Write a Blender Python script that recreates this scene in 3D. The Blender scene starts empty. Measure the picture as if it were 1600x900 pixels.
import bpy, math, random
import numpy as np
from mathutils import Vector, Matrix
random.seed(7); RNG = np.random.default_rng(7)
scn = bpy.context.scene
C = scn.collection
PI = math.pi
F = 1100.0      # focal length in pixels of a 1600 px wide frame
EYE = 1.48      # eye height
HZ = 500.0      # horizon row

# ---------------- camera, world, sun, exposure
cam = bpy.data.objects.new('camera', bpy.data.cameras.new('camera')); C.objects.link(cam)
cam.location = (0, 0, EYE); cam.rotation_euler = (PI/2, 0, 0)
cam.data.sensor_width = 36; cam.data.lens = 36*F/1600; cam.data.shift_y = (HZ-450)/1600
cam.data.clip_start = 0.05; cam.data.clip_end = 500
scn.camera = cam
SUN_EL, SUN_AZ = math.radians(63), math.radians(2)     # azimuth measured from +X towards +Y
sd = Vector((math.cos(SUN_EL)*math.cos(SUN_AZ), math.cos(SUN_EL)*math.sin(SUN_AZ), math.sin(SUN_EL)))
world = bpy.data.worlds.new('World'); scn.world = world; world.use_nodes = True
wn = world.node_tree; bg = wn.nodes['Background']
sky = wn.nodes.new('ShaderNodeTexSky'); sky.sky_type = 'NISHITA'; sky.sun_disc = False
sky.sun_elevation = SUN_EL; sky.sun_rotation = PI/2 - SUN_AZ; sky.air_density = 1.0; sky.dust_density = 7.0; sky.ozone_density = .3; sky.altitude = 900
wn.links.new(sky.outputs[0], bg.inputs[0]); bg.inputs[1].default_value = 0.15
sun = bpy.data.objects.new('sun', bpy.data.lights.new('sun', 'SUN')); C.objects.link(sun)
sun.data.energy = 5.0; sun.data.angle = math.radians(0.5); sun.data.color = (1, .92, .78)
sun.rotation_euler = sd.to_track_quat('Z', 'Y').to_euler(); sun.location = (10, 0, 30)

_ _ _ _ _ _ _

**Directions for this task:** Find every line that holds "pixels" and copy it.

**Correct response:**
Write a Blender Python script that recreates this scene in 3D. The Blender scene starts empty. Measure the picture as if it were 1600x900 pixels.
F = 1100.0      # focal length in pixels of a 1600 px wide frame